It served well as the flasgship of a small task force, but for proper fleet command you'd need something rather bigger - i.e. Executor scale.
What reason is there to replace a working ship with something so much larger and more costly? Is it just because you want something bigger? The Home One is a solid Heavy Cruiser/Carrier/Command ship design. Proven in battle, being the most important thing.
I'm suggesting using them as the backbone of the fleet, but as commanding ships for large formations.
This didn't make sense so I think you're saying "I'm suggesting using them as the backbone of the fleet, but NOT as commanding ships for large formations."

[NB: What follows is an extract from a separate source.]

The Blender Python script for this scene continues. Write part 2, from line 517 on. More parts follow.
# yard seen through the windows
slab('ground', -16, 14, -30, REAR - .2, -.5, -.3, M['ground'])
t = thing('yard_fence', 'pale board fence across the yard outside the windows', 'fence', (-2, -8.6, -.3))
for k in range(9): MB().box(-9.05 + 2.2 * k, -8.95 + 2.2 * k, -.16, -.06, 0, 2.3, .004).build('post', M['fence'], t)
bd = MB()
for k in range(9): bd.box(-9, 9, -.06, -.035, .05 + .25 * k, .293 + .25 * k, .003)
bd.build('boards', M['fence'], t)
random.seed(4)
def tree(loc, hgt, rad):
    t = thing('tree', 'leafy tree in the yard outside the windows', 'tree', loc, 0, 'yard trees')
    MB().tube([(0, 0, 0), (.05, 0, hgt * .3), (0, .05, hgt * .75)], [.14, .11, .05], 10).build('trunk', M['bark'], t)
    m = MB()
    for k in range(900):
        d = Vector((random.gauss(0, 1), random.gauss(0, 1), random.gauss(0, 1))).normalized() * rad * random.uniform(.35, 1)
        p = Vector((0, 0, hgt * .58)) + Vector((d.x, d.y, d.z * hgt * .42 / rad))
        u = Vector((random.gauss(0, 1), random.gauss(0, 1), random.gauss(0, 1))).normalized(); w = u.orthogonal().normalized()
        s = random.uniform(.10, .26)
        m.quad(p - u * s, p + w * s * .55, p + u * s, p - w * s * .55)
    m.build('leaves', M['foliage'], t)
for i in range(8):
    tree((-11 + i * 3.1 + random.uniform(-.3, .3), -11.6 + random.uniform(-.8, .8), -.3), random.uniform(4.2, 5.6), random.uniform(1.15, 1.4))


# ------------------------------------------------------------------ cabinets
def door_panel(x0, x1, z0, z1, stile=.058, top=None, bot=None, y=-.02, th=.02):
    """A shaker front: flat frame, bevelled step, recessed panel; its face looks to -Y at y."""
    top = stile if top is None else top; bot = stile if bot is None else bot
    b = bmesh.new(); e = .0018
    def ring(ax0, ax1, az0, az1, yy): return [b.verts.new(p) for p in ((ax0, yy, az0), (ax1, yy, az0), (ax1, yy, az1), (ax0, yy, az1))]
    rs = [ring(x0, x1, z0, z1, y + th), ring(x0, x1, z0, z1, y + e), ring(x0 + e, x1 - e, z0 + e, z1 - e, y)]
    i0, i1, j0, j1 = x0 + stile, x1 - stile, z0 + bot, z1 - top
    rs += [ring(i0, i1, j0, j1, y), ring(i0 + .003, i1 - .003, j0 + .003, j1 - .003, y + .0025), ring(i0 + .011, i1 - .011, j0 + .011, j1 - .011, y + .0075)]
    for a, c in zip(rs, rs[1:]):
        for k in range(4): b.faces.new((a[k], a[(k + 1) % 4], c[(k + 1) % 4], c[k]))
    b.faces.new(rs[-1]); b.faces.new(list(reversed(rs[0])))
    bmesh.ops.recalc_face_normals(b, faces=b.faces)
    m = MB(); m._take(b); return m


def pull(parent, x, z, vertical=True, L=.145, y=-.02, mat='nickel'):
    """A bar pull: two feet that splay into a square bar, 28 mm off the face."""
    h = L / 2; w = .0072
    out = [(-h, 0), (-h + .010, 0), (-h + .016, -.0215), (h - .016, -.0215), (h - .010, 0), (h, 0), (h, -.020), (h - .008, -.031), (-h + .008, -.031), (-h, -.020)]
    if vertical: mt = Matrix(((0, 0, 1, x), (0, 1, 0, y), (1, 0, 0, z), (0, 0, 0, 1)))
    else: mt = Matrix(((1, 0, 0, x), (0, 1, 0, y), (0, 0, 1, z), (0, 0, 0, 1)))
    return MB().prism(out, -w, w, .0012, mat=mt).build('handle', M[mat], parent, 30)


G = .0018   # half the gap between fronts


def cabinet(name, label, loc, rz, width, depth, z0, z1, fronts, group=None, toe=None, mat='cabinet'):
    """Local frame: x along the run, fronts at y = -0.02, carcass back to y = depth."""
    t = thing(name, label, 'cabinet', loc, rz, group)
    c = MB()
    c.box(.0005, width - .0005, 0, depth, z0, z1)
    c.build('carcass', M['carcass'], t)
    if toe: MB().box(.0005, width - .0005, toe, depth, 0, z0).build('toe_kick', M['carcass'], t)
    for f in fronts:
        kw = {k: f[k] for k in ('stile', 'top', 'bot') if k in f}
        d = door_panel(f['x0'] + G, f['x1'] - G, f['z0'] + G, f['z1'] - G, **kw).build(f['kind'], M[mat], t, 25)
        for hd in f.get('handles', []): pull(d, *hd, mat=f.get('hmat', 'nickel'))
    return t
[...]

In which case if you're going to be building ships of this class then why couldn't one of them be in charge of the others?
True, but they still relied very heavilly on the Mon Cal designs
That's right, designs proven to be superior in almost every way. So why shouldn't they? It wasn't until the Nebula Class SD that Imp designs caught up to MonCal.
The Liberties seemed to hold up pretty well at Endor, and the EU states that their reinforced shields make them effectively the equal of an ISD, despite being quite a bit smaller. However, I wouldn't have a problem with supplimenting them with other designs.
Equal in shields with less armor and less over all fire power and carrying fewer fighters. If we count the ISD as the standard cruiser design. Then the Liberty would be closer to a light cruiser and the Home One design would fair as a good heavy cruiser. Though I would agree that per the cost of a MonCal design the Liberty is not cost effective. Seeing how the MonCal's will be out numbered, they have to have ships that can atleast be a promised win vs a ISD. The Liberty was not that ship.
She's only 4km long, tops. A heavy cruiser would be something like the Mediator, or the WEG SSD - 8-8.5 km long.
Then she's twice the size and power of the standard cruiser OF THE TIME. The Mediator was a single ship, not a class run that I've ever heard of. Also, it was called a battle cruiser, not a heavy cruiser. the SSD was 18Km long and classed as a Battleship. That leaves the Home One in perfect size as a heavy cruiser.
A bit small to be considered a light cruiser, given that they were barely bigger than VenStars, but Mon Cals may be much smaller than their Imperial equivalents.
I wouldn't doubt that MonCal designs are smaller then their Imp equals. The later MC90 designs easily out classed ISDs and ISD-2s barely 6 years after Battle of Endor. Add that the MC90s were only 1.2km long.
Fighters aren't that useful in fleet actions - they can certainly kill capships if the shields are knocked out, but to do that you need other capships. You'd be best off using battle-carrier concepts (like pretty much every design except the Tector and Allegiance type), or dedicated battleships at the core with carriers in support
Again, not too sure of your point here. Seems to be missing. Are you saying that the Home One design isn't able to hold out against an ISD? Battle of Endor showed that this isn't the case. The Home One held out very well and brought in a large payload of fighters. This is the perfect Battle-Carrier that you speak of.
At the cost of firepower. The best use of Home One types would be to keep the original design and put them as the heart of small task forces, as at Endor.
Why, why and why? Cost of firepower... these ships weren't built to be warships but faired well anyways. Why couldn't you upgrade them further? The original design was a floating hotel, not a good idea for the New Republic Defense Fleet. Heart of small task forces? Yet again, why? Why should they be limited to small groups? The Rebel fleet seemed to work together very well even when packed badly against the odds. Home One was that sense of together for them.